COLLECTED MATERIAL ->
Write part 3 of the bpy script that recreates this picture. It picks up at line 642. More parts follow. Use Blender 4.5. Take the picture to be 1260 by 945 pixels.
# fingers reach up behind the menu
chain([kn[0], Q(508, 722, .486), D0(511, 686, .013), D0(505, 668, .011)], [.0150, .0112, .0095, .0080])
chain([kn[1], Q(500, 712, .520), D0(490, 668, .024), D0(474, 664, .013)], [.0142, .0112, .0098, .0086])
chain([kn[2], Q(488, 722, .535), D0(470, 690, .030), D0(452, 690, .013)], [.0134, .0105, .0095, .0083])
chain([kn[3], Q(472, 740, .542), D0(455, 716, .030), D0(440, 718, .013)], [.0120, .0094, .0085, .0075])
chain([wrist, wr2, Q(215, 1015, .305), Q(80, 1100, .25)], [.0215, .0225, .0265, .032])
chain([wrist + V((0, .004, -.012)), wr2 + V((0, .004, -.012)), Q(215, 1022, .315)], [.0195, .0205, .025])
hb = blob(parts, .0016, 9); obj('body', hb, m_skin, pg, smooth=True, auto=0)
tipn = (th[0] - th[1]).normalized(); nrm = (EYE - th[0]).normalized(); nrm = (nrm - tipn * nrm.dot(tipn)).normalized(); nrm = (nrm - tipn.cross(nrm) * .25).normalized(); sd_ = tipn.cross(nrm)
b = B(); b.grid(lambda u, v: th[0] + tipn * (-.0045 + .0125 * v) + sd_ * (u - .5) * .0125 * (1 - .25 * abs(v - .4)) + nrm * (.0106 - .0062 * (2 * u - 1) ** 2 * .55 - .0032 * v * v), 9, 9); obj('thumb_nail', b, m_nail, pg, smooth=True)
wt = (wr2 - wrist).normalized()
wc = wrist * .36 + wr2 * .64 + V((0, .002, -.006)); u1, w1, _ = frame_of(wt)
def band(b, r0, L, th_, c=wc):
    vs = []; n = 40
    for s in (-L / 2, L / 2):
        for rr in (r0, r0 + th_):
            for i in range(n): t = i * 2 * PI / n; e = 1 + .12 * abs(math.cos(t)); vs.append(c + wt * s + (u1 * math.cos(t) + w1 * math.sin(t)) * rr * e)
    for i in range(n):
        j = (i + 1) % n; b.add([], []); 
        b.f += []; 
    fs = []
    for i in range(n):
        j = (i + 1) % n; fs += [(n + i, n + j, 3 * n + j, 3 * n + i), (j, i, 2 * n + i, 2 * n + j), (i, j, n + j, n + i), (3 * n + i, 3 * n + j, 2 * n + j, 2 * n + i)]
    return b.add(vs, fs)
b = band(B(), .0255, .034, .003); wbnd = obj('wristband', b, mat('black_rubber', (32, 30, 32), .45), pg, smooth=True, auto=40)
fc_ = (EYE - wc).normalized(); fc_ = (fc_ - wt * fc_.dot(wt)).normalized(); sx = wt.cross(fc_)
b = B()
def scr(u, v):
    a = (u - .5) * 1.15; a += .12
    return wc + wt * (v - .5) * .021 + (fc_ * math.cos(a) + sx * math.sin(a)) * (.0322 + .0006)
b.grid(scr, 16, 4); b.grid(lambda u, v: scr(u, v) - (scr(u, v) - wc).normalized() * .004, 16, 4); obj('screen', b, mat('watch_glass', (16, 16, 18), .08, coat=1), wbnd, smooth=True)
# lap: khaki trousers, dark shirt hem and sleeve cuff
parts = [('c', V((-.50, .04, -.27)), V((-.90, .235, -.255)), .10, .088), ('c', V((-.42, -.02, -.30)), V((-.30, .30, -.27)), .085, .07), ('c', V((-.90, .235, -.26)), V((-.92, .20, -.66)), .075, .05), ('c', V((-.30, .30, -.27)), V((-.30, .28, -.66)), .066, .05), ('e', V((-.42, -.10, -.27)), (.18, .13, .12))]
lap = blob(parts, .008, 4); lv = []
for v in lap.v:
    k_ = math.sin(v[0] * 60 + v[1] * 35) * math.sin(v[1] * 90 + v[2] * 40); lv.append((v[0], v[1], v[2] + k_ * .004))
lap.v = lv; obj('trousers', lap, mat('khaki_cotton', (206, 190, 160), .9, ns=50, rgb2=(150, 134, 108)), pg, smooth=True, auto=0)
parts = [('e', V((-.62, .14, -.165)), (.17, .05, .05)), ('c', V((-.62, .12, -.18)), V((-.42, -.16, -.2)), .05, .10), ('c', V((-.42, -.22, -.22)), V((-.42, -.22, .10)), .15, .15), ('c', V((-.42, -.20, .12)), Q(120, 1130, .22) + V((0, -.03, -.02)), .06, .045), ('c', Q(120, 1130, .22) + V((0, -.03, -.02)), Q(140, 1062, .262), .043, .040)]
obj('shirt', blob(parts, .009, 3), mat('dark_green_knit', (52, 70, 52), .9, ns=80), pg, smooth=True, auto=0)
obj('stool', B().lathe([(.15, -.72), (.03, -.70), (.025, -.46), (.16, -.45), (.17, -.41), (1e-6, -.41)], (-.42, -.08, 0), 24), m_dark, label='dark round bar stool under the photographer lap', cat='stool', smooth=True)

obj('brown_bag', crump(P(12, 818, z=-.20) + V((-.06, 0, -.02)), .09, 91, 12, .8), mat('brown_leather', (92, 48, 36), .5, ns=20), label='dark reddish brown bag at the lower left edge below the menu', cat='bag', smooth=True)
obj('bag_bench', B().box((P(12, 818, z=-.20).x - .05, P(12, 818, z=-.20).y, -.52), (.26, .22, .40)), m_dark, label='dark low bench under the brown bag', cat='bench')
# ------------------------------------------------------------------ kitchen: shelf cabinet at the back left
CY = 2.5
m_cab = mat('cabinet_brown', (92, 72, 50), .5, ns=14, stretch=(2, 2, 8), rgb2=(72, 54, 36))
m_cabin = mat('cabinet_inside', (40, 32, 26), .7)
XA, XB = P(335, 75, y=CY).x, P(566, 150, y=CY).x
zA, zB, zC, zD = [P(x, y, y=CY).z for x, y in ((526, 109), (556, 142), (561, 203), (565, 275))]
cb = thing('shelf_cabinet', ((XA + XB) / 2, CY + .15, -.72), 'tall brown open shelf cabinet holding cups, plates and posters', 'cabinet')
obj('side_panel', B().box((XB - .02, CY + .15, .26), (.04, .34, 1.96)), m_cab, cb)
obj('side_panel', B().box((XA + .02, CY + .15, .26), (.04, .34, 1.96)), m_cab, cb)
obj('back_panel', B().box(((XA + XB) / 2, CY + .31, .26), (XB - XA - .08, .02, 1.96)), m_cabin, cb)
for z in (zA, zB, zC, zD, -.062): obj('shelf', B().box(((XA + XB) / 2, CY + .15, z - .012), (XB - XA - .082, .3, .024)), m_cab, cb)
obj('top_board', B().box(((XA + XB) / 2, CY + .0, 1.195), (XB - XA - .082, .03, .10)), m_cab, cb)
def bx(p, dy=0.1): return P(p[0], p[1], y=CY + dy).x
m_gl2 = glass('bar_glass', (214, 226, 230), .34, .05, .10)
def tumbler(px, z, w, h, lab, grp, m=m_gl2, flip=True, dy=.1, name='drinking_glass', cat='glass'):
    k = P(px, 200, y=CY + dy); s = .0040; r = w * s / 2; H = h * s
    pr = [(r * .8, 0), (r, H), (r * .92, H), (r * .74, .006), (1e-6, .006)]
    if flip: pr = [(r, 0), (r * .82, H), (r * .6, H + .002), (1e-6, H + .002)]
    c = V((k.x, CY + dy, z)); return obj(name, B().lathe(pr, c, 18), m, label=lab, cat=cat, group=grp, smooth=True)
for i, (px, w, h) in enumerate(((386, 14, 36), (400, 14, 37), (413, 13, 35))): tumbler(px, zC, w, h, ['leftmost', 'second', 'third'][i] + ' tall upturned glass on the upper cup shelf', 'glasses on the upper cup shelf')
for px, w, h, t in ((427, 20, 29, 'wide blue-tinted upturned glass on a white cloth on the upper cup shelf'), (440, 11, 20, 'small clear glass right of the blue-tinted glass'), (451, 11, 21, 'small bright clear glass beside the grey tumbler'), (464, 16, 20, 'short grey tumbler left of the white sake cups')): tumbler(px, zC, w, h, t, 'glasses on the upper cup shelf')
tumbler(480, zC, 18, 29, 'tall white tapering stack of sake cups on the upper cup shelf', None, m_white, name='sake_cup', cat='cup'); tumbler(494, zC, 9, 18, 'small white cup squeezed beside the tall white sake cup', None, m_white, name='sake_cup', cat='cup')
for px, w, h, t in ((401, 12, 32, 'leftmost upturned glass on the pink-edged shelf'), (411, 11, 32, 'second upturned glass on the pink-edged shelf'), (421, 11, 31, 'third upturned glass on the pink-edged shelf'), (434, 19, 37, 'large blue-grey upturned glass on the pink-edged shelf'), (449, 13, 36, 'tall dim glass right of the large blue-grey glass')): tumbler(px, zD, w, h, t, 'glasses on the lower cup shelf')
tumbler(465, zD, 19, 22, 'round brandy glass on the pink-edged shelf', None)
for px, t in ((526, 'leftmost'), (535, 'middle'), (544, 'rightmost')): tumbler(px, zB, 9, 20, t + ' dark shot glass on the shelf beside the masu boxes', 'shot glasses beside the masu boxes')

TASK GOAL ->
Take the line containing "obj('side_panel', B().box((XB - .02, CY" and the line containing "for z in (zA, zB, zC, zD, -.062): obj('shelf', B().box(((XA". Write out both and all lines between, exactly, and nothing more.

PROBLEM SOLUTION ->
obj('side_panel', B().box((XB - .02, CY + .15, .26), (.04, .34, 1.96)), m_cab, cb)
obj('side_panel', B().box((XA + .02, CY + .15, .26), (.04, .34, 1.96)), m_cab, cb)
obj('back_panel', B().box(((XA + XB) / 2, CY + .31, .26), (XB - XA - .08, .02, 1.96)), m_cabin, cb)
for z in (zA, zB, zC, zD, -.062): obj('shelf', B().box(((XA + XB) / 2, CY + .15, z - .012), (XB - XA - .082, .3, .024)), m_cab, cb)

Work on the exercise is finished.